If you notice on the upper left there is a block that is dedicated to Video processing and Audio processing that does not exist in the previous block diagram of the TI OMAP 3503 processor. This is hardware video acceleration which is completely distinct and separate from the ARM 7 processing core. What this does is allow the video processing to be performed in parallel with the running of applications so speeds up the video capabilities quite a lot! The TI OMAP 3530 has some very impressive capabilities in the video department as compared to most other embedded computer systems:


High Performance Image, Video, Audio (IVA2.2™) Accelerator Subsystem
430-MHz TMS320C64x+™ DSP Core

  • Enhanced Direct Memory Access (EDMA) Controller (128 Independent Channels)
  • Video Hardware Accelerators

POWERVR SGX™ Graphics Accelerator (OMAP3530 Device Only)

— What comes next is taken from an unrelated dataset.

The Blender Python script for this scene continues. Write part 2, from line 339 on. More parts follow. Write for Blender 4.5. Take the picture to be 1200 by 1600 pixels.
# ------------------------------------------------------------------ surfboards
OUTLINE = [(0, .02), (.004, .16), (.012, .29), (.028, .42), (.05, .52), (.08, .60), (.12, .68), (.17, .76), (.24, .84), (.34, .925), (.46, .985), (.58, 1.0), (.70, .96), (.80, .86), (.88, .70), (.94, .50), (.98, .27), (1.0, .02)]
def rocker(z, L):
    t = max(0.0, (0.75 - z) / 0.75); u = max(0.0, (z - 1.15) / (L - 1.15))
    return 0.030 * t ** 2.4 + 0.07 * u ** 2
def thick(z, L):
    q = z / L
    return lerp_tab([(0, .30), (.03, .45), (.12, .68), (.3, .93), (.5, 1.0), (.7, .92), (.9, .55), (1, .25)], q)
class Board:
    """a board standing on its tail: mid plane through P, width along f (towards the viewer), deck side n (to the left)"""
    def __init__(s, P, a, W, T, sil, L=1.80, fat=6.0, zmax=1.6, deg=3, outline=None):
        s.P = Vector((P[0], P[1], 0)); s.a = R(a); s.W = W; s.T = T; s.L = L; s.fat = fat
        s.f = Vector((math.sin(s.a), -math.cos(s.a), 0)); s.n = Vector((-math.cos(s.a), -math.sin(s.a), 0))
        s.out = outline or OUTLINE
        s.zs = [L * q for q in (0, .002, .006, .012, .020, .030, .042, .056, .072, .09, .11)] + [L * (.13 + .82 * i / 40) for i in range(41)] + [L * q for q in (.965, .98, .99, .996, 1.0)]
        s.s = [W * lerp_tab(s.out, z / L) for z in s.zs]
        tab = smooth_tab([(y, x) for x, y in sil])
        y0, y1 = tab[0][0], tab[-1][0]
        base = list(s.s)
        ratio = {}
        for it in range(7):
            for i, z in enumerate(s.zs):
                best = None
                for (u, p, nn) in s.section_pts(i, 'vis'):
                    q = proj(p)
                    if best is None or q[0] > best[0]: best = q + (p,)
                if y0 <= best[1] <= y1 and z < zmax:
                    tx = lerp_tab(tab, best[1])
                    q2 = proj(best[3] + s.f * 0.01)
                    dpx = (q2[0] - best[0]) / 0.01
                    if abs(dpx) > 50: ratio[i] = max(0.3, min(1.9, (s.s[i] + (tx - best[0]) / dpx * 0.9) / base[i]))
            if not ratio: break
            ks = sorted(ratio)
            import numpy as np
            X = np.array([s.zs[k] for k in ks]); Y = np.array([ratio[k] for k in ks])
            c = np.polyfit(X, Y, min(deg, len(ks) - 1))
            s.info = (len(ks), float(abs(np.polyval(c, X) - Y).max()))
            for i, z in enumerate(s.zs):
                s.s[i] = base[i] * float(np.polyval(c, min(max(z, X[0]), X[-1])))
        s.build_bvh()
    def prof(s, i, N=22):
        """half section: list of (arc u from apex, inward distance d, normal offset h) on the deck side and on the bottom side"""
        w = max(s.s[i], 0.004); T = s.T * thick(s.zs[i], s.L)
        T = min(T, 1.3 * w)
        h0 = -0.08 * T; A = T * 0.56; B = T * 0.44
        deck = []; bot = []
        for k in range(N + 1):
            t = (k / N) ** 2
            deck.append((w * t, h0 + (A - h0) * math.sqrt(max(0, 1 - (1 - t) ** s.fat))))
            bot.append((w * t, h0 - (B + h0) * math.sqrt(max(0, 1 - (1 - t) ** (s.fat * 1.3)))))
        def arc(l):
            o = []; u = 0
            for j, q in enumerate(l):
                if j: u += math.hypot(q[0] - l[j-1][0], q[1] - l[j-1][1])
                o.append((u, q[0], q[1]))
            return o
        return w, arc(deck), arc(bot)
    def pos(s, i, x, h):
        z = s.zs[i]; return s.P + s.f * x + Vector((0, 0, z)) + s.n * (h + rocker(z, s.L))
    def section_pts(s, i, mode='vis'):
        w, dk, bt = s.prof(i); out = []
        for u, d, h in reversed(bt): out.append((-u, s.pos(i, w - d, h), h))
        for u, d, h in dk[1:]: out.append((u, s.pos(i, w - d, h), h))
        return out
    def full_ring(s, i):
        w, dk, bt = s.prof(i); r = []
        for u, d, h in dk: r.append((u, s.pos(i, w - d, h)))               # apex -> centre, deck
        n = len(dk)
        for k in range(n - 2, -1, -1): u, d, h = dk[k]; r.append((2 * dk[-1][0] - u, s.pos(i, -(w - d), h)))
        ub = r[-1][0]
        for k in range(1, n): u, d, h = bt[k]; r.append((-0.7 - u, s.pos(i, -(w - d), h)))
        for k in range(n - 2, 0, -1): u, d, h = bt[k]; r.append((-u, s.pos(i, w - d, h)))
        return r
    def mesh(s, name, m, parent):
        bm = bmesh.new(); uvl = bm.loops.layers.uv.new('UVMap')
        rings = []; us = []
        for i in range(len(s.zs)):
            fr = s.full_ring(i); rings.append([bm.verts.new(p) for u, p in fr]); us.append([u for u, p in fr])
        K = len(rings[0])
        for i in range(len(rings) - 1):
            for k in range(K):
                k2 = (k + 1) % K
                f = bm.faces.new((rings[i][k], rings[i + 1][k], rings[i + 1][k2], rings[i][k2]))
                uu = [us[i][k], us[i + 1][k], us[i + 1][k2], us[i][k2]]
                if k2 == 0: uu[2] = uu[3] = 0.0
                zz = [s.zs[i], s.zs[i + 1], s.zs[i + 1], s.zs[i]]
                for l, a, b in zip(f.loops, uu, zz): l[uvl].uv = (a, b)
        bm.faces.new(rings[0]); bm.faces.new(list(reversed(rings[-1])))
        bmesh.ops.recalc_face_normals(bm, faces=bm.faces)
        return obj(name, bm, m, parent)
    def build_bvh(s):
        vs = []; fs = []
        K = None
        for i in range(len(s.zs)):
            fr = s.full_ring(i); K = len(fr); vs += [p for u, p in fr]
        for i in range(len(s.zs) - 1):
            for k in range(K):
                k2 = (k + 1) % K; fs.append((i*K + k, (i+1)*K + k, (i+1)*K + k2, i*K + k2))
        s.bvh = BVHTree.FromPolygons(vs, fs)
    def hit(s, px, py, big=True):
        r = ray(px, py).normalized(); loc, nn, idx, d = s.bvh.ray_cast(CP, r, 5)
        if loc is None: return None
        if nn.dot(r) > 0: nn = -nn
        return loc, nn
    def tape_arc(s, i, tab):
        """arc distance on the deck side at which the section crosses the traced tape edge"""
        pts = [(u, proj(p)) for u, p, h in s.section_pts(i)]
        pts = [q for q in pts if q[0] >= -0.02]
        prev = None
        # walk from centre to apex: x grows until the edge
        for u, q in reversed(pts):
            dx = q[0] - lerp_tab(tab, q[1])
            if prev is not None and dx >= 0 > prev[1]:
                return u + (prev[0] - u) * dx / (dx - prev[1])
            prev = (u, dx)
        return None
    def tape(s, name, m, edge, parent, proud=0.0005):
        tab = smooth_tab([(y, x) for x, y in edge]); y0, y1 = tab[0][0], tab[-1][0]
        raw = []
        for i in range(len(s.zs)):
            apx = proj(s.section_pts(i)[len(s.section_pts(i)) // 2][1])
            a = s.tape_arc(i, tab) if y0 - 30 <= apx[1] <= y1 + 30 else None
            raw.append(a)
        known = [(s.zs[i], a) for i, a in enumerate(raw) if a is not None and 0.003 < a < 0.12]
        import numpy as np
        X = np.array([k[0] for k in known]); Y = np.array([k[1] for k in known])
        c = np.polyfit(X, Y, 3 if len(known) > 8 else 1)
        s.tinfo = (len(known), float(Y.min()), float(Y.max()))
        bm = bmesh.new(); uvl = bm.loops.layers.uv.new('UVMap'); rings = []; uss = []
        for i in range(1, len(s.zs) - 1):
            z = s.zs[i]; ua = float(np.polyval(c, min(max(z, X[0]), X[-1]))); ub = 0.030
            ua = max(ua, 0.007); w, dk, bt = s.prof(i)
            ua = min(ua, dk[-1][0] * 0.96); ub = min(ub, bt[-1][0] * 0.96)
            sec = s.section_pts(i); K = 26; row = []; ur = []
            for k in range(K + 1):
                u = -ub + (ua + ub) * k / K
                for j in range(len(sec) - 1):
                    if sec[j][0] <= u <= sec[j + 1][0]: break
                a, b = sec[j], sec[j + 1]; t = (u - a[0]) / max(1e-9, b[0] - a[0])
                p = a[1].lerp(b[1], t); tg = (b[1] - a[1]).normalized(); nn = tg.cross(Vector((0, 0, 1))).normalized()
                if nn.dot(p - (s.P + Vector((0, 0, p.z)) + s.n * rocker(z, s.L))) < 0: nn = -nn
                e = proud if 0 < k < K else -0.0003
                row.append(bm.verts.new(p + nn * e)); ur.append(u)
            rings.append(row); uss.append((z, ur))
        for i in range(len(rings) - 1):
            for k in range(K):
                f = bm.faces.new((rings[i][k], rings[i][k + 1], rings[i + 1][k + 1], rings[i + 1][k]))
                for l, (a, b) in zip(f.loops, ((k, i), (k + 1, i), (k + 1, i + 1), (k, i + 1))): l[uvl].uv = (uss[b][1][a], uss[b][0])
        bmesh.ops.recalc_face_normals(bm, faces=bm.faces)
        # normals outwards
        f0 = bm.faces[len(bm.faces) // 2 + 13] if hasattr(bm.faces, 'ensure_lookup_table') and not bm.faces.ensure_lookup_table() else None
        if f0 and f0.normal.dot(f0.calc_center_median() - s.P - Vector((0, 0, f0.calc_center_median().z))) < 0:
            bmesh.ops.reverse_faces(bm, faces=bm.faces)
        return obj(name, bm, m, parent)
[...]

  • Tile Based Architecture delivering 10 MPoly/sec
  • Universal Scalable Shader Engine: Multi-threaded Engine Incorporating Pixel and Vertex Shader Functionality
  • Industry Standard API Support: OpenGLES 1.1 and 2.0, OpenVG1.0
  • Fine Grained Task Switching, Load Balancing, and Power Management
  • Programmable High Quality Image Anti-Aliasing

Fully Software-Compatible With C64x and ARM9™

Commercial and Extended Temperature Grades
Advanced Very-Long-Instruction-Word (VLIW) TMS320C64x+™ DSP Core

  • Eight Highly Independent Functional Units
  • +Six ALUs (32-/40-Bit), Each Supports Single 32-Bit, Dual 16-Bit, or Quad 8-Bit Arithmetic per Clock Cycle
  • Two Multipliers Support Four 16 x 16-Bit Multiplies (32-Bit Results) per Clock Cycle or Eight 8 x 8-Bit Multiplies (16-Bit Results) per Clock Cycle
  • Load-Store Architecture With Non-Aligned Support
  • 64 32-Bit General-Purpose Registers
  • Instruction Packing Reduces Code Size
  • All Instructions Conditional

Additional C64x+™ Enhancements

  • Protected Mode Operation
  • Exceptions Support for Error Detection and Program Redirection
  • Hardware Support for Modulo Loop Operation
  • C64x+ L1/L2 Memory Architecture
  • 32K-Byte L1P Program RAM/Cache (Direct Mapped)
  • 80K-Byte L1D Data RAM/Cache (2-Way Set-Associative)
  • 64K-Byte L2 Unified Mapped RAM/Cache (4-Way Set-Associative)
  • 32K-Byte L2 Shared SRAM and 16K-Byte L2 ROM
  • C64x+ Instruction Set Features
  • Byte-Addressable (8-/16-/32-/64-Bit Data)
  • 8-Bit Overflow Protection
  • Bit-Field Extract, Set, Clear
  • Normalization, Saturation. Bit-Counting
  • Compact 16-Bit Instructions
  • Additional Instructions to Support Complex Multiplies

The above information only "touches" on the capabilities of the TI OMAP 3530 integrated circuit - for a complete list check out the TI site here:

http://focus.ti.com/docs/prod/folders/print/omap3530.html

This thing is Packed for Graphics processing! TI (Texas Instruments) says it best:

"OMAP3530 and OMAP3525 high-performance, applications processors are based on the enhanced OMAP™ 3 architecture. The OMAP™ 3 architecture is designed to provide best-in-class video, image, and graphics processing sufficient to support the following:

  • Streaming video
  • 2D/3D mobile gaming
  • Video conferencing
  • High-resolution still image
  • Video capture in 2.5G wireless terminals, 3G wireless terminals, and rich multimedia-featured handsets, and high-performance personal digital assistants (PDAs).


The device supports high-level operating systems (OSs), such as:

  • Windows CE
  • Symbian OS
  • Linux
  • Palm OS "

Nuff said! Once I have my hands on this puppy (Overo Water), which is on order and on it's way from Gumstix to me, I plan to do some interesting 2D/3D programming to see how well it handles some games - one of which is Quake-1 ( a very FAST FPS game).